**TASK TO COMPLETE**. Report all lines holding "scene".

**GIVEN MATERIAL**.
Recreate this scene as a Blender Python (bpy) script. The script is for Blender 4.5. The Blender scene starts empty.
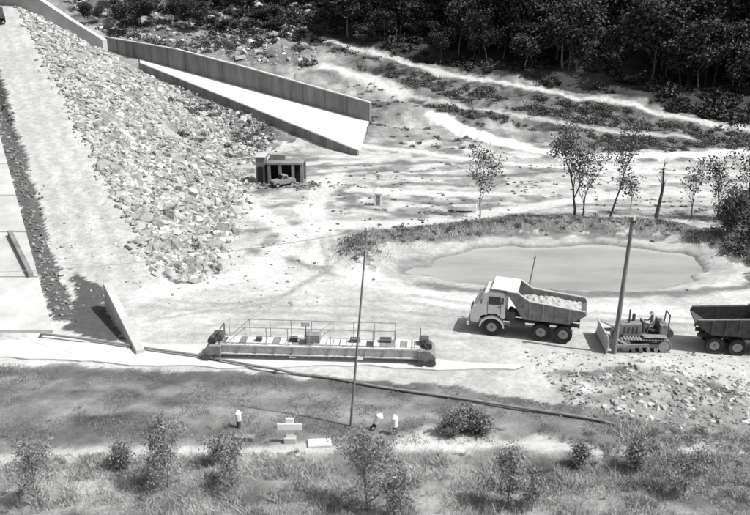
import bpy, math, numpy as np, random, bmesh
from mathutils import Vector, Matrix
rng=np.random.default_rng(7); random.seed(7)
C=bpy.context.scene.collection
# ---------------------------------------------------------------- noise
TB=np.random.default_rng(3).random((256,256))
def vn(x,y):
    xi=np.floor(x).astype(int);yi=np.floor(y).astype(int);fx=x-xi;fy=y-yi
    fx=fx*fx*(3-2*fx);fy=fy*fy*(3-2*fy)
    a=TB[xi%256,yi%256];b=TB[(xi+1)%256,yi%256];c=TB[xi%256,(yi+1)%256];d=TB[(xi+1)%256,(yi+1)%256]
    return (a*(1-fx)+b*fx)*(1-fy)+(c*(1-fx)+d*fx)*fy
def fbm(x,y,s=1.,o=4,off=0.):
    x=np.asarray(x,float);y=np.asarray(y,float)
    v=0;a=.5;t=0
    for i in range(o):
        v=v+a*vn(x/s+off+17.3*i,y/s+off*1.7+9.1*i);t+=a;a*=.5;s*=.5
    return v/t
def sp(t,k):
    t=t/k
    return k*(np.log1p(np.exp(-np.abs(t)))+np.maximum(t,0))
def sst(a,b,v):
    t=np.clip((v-a)/(b-a),0,1);return t*t*(3-2*t)
def pdist(x,y,pts):
    d=np.full(np.shape(x),1e9)
    for (ax,ay),(bx,by) in zip(pts[:-1],pts[1:]):
        vx,vy=bx-ax,by-ay
        t=np.clip(((x-ax)*vx+(y-ay)*vy)/(vx*vx+vy*vy),0,1)
        d=np.minimum(d,np.hypot(x-ax-t*vx,y-ay-t*vy))
    return d
def inpoly(x,y,p):
    r=np.zeros(np.shape(x),bool);n=len(p)
    for i in range(n):
        x1,y1=p[i];x2,y2=p[(i+1)%n]
        c=((y1>y)!=(y2>y))
        xx=(x2-x1)*(y-y1)/((y2-y1) if y2!=y1 else 1e-9)+x1
        r^=c&(x<xx)
    return r
xre=lambda y:-18.2-.534*(y-57.5)
xle=lambda y:-17.1-.516*(y-42)
RIDGE=[(-1,54),(-1.2,58),(4,60.5),(9,62.5),(16,63.5),(23,62.5),(27,58),(28,53)]
def onridge(n,s):
    k=len(RIDGE)-1;t=rng.random(n)*k
    return np.interp(t,range(k+1),[p[0] for p in RIDGE])+rng.normal(0,s,n),np.interp(t,range(k+1),[p[1] for p in RIDGE])+rng.normal(0,s,n)
FL=([-400,-40,-30,-16,-9,10,26,37,47,80,400],[166,162,152,145,139,126,119,114,107,99,93])
PILE=[(8.5,36),(14,37.2),(18,35),(17,31.3),(13,31),(10,33)]
ROADS=[[(-9,138.5),(10,123.5),(26,116.5),(37,111.5),(47,105),(70,99)],[(8,109),(13,102),(20,96),(26,93),(36,94),(60,97)],[(-7,127),(-3,124),(8,114),(24,107),(40,101)]]
CH=[(-37,129),(-.8,107),(-2.0,94),(-35.6,125)]
def pondr(x,y): return ((np.abs((x-12.9)/10.9))**2.3+(np.abs((y-54.2)/5.3))**2.3)+1.1*(fbm(x,y,4.5,4,2)-.5)
def H(x,y,detail=True):
    x=np.asarray(x,float);y=np.asarray(y,float)
    base=.3*sp(y-100,4)+.15*sp(y-165,10)
    zr=.257*sp(y-48.6,1.5)-.257*sp(y-114,1.5)
    zs=.2*sp(y-42,.5)-.2*sp(y-112,1)
    R=zr-(x-xre(y))*.55
    z=np.where(x>xre(y),np.maximum(base,R),np.where(x>xle(y),np.maximum(np.where(y>125,base,0),zr),np.maximum(zs-.1,np.where(y>125,base,0))))
    z=np.where(y>42,z,base)
    z=np.where(y<24,np.maximum(z,16.3-.68*y),z)
    z=z+.8*np.exp(-(pdist(x,y,RIDGE)/1.7)**2)
    z=z-.9*sst(1.25,.55,pondr(x,y))
    if detail:
        slab=(x<xle(y)-.5)&(y>40)&(y<120)
        ramp=(x>xle(y)-.5)&(x<=xre(y))&(y>42)
        rub=(x>xre(y))&(R>base-.05)&(y>44)&(y<130)
        amp=np.where(slab,0.,np.where(ramp,.1,np.where(rub,.1+1.1*sst(0,2.5,x-xre(y)),.2)))
        amp=np.where((y>100)&~slab&~ramp&~rub,1.1,amp)
        amp=np.where((y<42)&(y>35.8)&(x<9),.04,amp)
        amp=np.where(y>150,3.,amp)
        z=z+amp*(fbm(x,y,3.2,5)-.5)
        m=sst(2.8,.2,pdist(x,y,[(10.8,33.7),(14,34.3),(16.5,33)]))
        z=z+m*.95*np.maximum(fbm(x,y,2.2,5,5)-.15,0)
        t=np.sin(y*.55+2*fbm(x,y,14,2)*3)
        rd=np.minimum(np.minimum(pdist(x,y,ROADS[0]),pdist(x,y,ROADS[1])),pdist(x,y,ROADS[2]))
        z=z+np.where((y>104)&(x>-12),.45*t*sst(.5,3,rd),0)
    vx,vy=33.6,-31.;s=np.clip(((x+35.6)*vx+(y-125)*vy)/(vx*vx+vy*vy),0,1)
    d=np.hypot(x+35.6-s*vx,y-125-s*vy);zl=8.3+(0.55-8.3)*s
    z=np.where((d<9)&(y>88)&(y<128),np.maximum(z,zl-.75-.42*np.maximum(d-.3,0)),z)
    z=np.where(inpoly(x,y,CH),np.minimum(z,zl-.5),z)
    return z
def hz(x,y): return float(H(np.array([x]),np.array([y]))[0])
# ---------------------------------------------------------------- materials
def nodes(name):
    m=bpy.data.materials.new(name);m.use_nodes=True
    return m,m.node_tree,m.node_tree.nodes['Principled BSDF']
def mat(name,v,var=.25,scale=3.,rough=.9,bump=.0,metal=0.,island=0.,spec=.2,streak=False):
    m,nt,b=nodes(name);N=nt.nodes;L=nt.links
    tc=N.new('ShaderNodeTexCoord')
    n=N.new('ShaderNodeTexNoise');n.inputs['Scale'].default_value=scale;n.inputs['Detail'].default_value=8;n.inputs['Roughness'].default_value=.65
    src=tc.outputs['Object']
    if streak:
        mp=N.new('ShaderNodeMapping');mp.inputs['Scale'].default_value=(1,1,.18);L.new(src,mp.inputs['Vector']);src=mp.outputs['Vector']
    L.new(src,n.inputs['Vector'])
    mr=N.new('ShaderNodeMapRange');mr.inputs['From Min'].default_value=.25;mr.inputs['From Max'].default_value=.75
    mr.inputs['To Min'].default_value=v*(1-var);mr.inputs['To Max'].default_value=v*(1+var)
    L.new(n.outputs['Fac'],mr.inputs['Value']);o=mr.outputs['Result']
    if island:
        g=N.new('ShaderNodeNewGeometry');r=N.new('ShaderNodeMapRange');r.inputs['To Min'].default_value=1-island;r.inputs['To Max'].default_value=1+island
        L.new(g.outputs['Random Per Island'],r.inputs['Value'])
        mu=N.new('ShaderNodeMath');mu.operation='MULTIPLY';L.new(o,mu.inputs[0]);L.new(r.outputs['Result'],mu.inputs[1]);o=mu.outputs[0]
    c=N.new('ShaderNodeCombineColor')
    for i in range(3):L.new(o,c.inputs[i])
    L.new(c.outputs[0],b.inputs['Base Color'])
    b.inputs['Roughness'].default_value=rough;b.inputs['Metallic'].default_value=metal;b.inputs['Specular IOR Level'].default_value=spec
    if bump:
        bp=N.new('ShaderNodeBump');bp.inputs['Strength'].default_value=bump;bp.inputs['Distance'].default_value=.05
        L.new(n.outputs['Fac'],bp.inputs['Height']);L.new(bp.outputs[0],b.inputs['Normal'])
    return m
M=dict(
 rock=mat('rock',.36,.35,1.5,.95,.5,island=.4), rockd=mat('rock_dark',.19,.3,1.5,.95,.5,island=.5),
 conc=mat('concrete',.56,.16,.8,.85,.2), concw=mat('concrete_weathered',.2,.5,.7,.9,.3,streak=True),
 slab=mat('concrete_slab',.48,.25,.5,.85,.15,island=.14),
 white=mat('white_paint',.8,.12,3,.6,0), cream=mat('cab_paint',.72,.16,2.5,.45,0,spec=.4),
 greyp=mat('body_paint',.22,.45,3,.6,.1), darkp=mat('dark_paint',.08,.45,4,.6,.1), steel=mat('steel',.28,.4,5,.6,.1,spec=.4),
 steelw=mat('pale_steel',.55,.3,5,.6,.1), rub=mat('rubber',.04,.4,6,.85), glass=mat('glass',.03,.1,1,.15,spec=.6),
 hub=mat('wheel_hub',.4,.3,6,.6), wood=mat('timber',.22,.4,4,.9,.4,streak=True), wire=mat('wire',.5,.1,5,.6),
 bark=mat('bark',.09,.4,5,.95,.4), barkl=mat('bark_pale',.2,.4,5,.95,.4),
 leafd=mat('forest_leaves',.065,.6,.12,.8,island=.7,spec=.1), leafm=mat('scrub_leaves',.12,.35,.3,.8,island=.6,spec=.2),
 leafl=mat('shrub_leaves',.22,.25,1,.7,island=.6,spec=.3), grass=mat('grass_blades',.38,.55,.7,.8,island=.6,spec=.1),
 grassd=mat('field_grass',.22,.4,.6,.9,island=.5,spec=.05), load=mat('load_earth',.4,.3,5,.95,.6),
 skin=mat('skin',.3,.1,5,.6), cloth=mat('cloth',.25,.2,8,.9), hat=mat('hat',.5,.1,8,.9), black=mat('opening',.02,.2,2,.95))
# ---------------------------------------------------------------- mesh helpers
def fmesh(name,V,F,mats,mi=None,smooth=False):
    me=bpy.data.meshes.new(name);V=np.asarray(V,np.float32);F=np.asarray(F,np.int32);k=F.shape[1]
    me.vertices.add(len(V));me.vertices.foreach_set('co',V.ravel())
    me.loops.add(F.size);me.loops.foreach_set('vertex_index',F.ravel())
    me.polygons.add(len(F));me.polygons.foreach_set('loop_start',np.arange(len(F),dtype=np.int32)*k)
    for m in (mats if isinstance(mats,list) else [mats]):me.materials.append(m)
    if mi is not None: me.polygons.foreach_set('material_index',np.asarray(mi,np.int32))
    me.update(calc_edges=True)
    me.polygons.foreach_set('use_smooth',np.full(len(F),smooth))
    return me
def obj(name,me,parent=None,loc=(0,0,0),rz=0,sc=1):
    o=bpy.data.objects.new(name,me);C.objects.link(o);o.location=loc;o.rotation_euler=(0,0,rz)
    o.scale=(sc,)*3 if not hasattr(sc,'__len__') else sc
    if parent:o.parent=parent
    return o
def empty(name,loc=(0,0,0),rz=0,sc=1): return obj(name,None,None,loc,rz,sc)
def pmesh(parent,name,V,F,m,bev=0,smooth=False,seg=2):
    me=bpy.data.meshes.new(name);me.from_pydata([tuple(v) for v in V],[],[tuple(f) for f in F]);me.materials.append(m);me.update()
    bm=bmesh.new();bm.from_mesh(me);bmesh.ops.recalc_face_normals(bm,faces=bm.faces);bm.to_mesh(me);bm.free()
    if smooth: me.polygons.foreach_set('use_smooth',[True]*len(me.polygons))
    o=obj(name,me,parent)
    if bev:
        b=o.modifiers.new('b','BEVEL');b.width=bev;b.segments=seg;b.limit_method='ANGLE'
    return o
def box(p,name,c,s,m,bev=.015,ry=0,rz=0):
    h=[x/2 for x in s];V=[(a*h[0],b*h[1],d*h[2]) for a in(-1,1) for b in(-1,1) for d in(-1,1)]
    R=Matrix.Rotation(rz,3,'Z')@Matrix.Rotation(ry,3,'Y')
    V=[tuple(R@Vector(v)+Vector(c)) for v in V]
    return pmesh(p,name,V,[(0,1,3,2),(4,6,7,5),(0,4,5,1),(2,3,7,6),(0,2,6,4),(1,5,7,3)],m,bev)
def prism(p,name,prof,y0,y1,m,bev=.02,smooth=False,seg=2):
    n=len(prof);V=[(x,y0,z) for x,z in prof]+[(x,y1,z) for x,z in prof]
    F=[tuple(range(n)),tuple(range(2*n-1,n-1,-1))]+[(i,(i+1)%n,n+(i+1)%n,n+i) for i in range(n)]
    return pmesh(p,name,V,F,m,bev,smooth,seg)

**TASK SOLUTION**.
Recreate this scene as a Blender Python (bpy) script. The script is for Blender 4.5. The Blender scene starts empty.
C=bpy.context.scene.collection